Inside the Oscars 2026 Greenroom With Rolex

Rolex marks 100 years of the Oyster at the Oscars Greenroom, where heritage and Hollywood meet on its own terms
The Rolex Greenroom at the 98th Academy Awards

The Oscars Greenroom is not a room most people will ever enter. Offstage, just steps from the moment a name is called, it is where nominees sit with their nerves, where winners arrive still dazed, where the evening’s most private emotions play out. For the past several years, that space has been shaped by Rolex—and in 2026, the brand made it count.

The occasion was significant: a centenary. One hundred years since the iconic Oyster, the world’s first waterproof wristwatch, changed what a timepiece could be. To mark it, Rolex reimagined the Greenroom as an environment that moves between eras without strain—green velvet surfaces, brushed champagne-gold finishes, anodised accents in varied golden tones.

The palette was not incidental. Green and gold pay homage to Rolex’s signature colours, but here they carried additional weight: gold for the film industry’s particular kind of allure and brilliance, green for the precision and persistence that defines Rolex’s legacy and connection to excellence.

At the centre of the space sat the Oyster Perpetual Cosmograph Daytona in 18 ct yellow gold, its vibrant green dial a quiet anchor to everything the room was saying. Rolex’s presence at the Oscars is by now a settled fact of the industry calendar. Since 2017, Rolex has supported the Academy of Motion Picture Arts and Sciences, serving as Proud Sponsor of the Oscars, hosting the event’s Greenroom, as well as supporting the Governors Awards, which recognise lifetime achievement and humanitarian efforts in the film industry.

The Academy Museum of Motion Pictures (Photo: Academy Museum Foundation)

Rolex also sponsors Film at Lincoln Center as Official Partner and Exclusive Timepiece.
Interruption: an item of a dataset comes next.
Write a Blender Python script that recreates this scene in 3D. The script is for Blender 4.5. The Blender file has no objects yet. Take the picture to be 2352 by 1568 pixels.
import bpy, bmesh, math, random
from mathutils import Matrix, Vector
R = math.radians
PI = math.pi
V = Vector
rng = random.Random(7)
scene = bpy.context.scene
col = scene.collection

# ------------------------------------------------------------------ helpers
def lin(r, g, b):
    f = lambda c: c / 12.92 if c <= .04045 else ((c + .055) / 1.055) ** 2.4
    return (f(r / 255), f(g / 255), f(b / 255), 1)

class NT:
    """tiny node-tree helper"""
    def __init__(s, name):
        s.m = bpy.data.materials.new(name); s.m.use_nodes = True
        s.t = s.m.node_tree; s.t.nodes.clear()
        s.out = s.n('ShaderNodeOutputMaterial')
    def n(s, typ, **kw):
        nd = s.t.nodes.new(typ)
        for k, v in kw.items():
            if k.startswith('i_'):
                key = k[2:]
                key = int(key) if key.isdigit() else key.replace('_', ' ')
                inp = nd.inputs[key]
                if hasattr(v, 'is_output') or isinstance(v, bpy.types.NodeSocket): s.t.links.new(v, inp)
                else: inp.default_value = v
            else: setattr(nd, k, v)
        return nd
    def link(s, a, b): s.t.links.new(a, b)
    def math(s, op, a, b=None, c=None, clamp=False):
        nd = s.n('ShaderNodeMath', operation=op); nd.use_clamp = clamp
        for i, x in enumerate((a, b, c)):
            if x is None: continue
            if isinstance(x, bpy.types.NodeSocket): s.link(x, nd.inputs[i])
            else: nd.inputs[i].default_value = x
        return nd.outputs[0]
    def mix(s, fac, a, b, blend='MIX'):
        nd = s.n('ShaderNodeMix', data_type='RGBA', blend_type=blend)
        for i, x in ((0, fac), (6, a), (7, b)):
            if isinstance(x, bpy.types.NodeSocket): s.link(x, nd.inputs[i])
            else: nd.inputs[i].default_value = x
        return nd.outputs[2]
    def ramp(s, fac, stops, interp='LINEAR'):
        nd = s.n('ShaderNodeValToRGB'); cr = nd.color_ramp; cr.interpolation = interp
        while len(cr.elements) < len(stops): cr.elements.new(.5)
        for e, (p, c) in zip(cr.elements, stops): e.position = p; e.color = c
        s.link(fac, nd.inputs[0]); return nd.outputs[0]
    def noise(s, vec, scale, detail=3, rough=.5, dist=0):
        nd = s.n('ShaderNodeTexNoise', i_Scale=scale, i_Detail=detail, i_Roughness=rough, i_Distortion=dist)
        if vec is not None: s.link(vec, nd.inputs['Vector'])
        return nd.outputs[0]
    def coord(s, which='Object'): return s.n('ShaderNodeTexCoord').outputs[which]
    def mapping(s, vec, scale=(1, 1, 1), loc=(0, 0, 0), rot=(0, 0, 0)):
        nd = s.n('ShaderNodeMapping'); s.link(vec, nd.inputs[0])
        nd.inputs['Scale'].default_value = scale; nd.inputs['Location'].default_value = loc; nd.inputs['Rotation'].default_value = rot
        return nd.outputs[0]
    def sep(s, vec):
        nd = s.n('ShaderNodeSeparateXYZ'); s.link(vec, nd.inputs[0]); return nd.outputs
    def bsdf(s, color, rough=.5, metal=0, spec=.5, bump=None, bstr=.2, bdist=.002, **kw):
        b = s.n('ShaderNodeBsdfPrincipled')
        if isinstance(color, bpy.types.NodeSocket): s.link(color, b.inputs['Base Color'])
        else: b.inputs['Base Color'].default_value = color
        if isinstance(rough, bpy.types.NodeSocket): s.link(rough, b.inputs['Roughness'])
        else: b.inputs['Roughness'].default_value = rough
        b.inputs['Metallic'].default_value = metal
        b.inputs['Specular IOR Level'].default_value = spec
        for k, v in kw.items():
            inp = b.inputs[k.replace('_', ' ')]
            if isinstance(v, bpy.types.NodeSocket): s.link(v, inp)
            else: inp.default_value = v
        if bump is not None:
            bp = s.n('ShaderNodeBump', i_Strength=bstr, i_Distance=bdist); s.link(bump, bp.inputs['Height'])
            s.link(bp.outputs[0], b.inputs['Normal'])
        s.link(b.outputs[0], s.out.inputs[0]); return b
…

What sustains that relationship is a genuine overlap in values: both worlds are built on technical mastery pushed to its limit in service of something that moves people.

That conviction runs deeper than a single evening. The Perpetual Arts Initiative—Rolex’s global cultural framework, spanning architecture, cinema, dance, literature, music, theatre, and the visual arts—has shaped the brand’s engagement with creative practice for more than five decades.

Rolex Testimonee Martin Scorsese (©Rolex/Mark Seliger)
Rolex Testimonee Zendaya (Photo: Getty Images)
Rolex Testimonee Jia Zhang-Ke (©Rolex/Thomas Laisné)
Rolex Testimonee James Cameron(©Rolex/Matthew Brookes)

It began, in one sense, with soprano Dame Kiri Te Kanawa in 1976, and has since grown into a network of Testimonees whose work defines their fields: filmmakers James Cameron, Martin Scorsese, and Jia Zhang-Ke; actors including Leonardo DiCaprio. The most recent addition is Emmy Awardwinning actor, singer and producer Zendaya, appointed in 2025, who is one of the most exciting young talents in contemporary cinema.

Rolex does not announce itself loudly. The Greenroom is elegant rather than ostentatious; the Cosmograph Daytona present rather than displayed. But the accumulated weight of a hundred years—of the Oyster, the Cosmograph Daytona, the Perpetual Arts Initiative, the decades of relationships with artists who take their craft seriously—gives the brand’s presence at Hollywood’s most celebrated night the quality that Rolex prizes most in a watch: it looks as though it could not have been made any other way.